太平洋赤道域の海面水温は西部で平年より高い一方、中部から東部では平年より低く、東部での低温傾向が強まりました。
太平洋赤道域の日付変更線付近の対流活動は平年より不活発で、中部太平洋赤道域の大気下層の東風(貿易風)は熱帯季節内振動の影響もあり、平年よりも強くなりました。
このような大気と海洋の状態は、エルニーニョ現象もラニーニャ現象も発生していない平常の状態とみられますが、ラニーニャ現象時の特徴が明瞭になりつつあることを示しています。
ラニーニャ現象発生の確率は40%
実況では太平洋赤道域の中部から東部で海洋表層の冷水が強まっています。
エルニーニョ/ラニーニャの動向を予測するコンピューターシミュレーションの結果によると今後、太平洋赤道域の西部から中部で貿易風が強まるとともに中部から東部の冷水がさらに強まり東進するため、エルニーニョ監視海域の海面水温が冬は基準値より低い値で推移する可能性が大きいものの、その状態は長くは続かず大気海洋結合の弱まりとともに海面水温が春にかけて再び上昇して基準値に近づくと予測しています。

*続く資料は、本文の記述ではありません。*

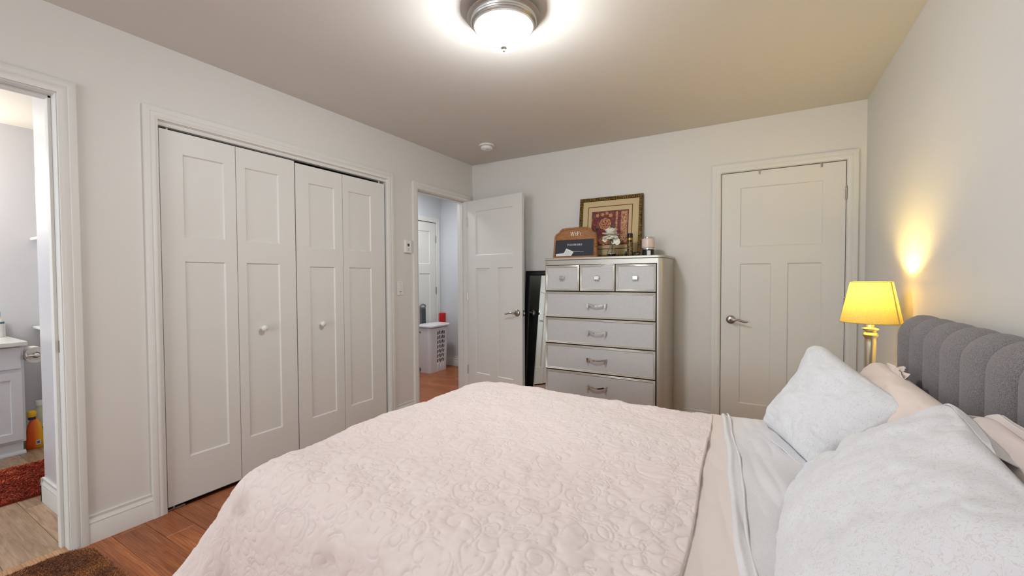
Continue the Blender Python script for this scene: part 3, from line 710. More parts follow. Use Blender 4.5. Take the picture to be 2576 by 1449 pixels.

以上のことから、平常の状態が続く可能性(60%)がラニーニャ現象の定義を満たす可能性(40%)を上回ると予想しています。
今冬の気温は平年並みになる予想
11月は寒気の影響が弱いため、日本の平均気温は東日本や西日本、南西諸島で平年より高く、北日本で平年並か高い予想です。
ただ、段々とラニーニャ現象時の特徴が明瞭になります。12月以降は上空の偏西風が中国付近では北に、日本付近ではやや南に蛇行し、シベリア高気圧は南東側への張り出しがやや強く、アリューシャン低気圧は西側で強くなる見込みです。
このため、今冬の気温は全国的にほぼ平年並になるとみられます。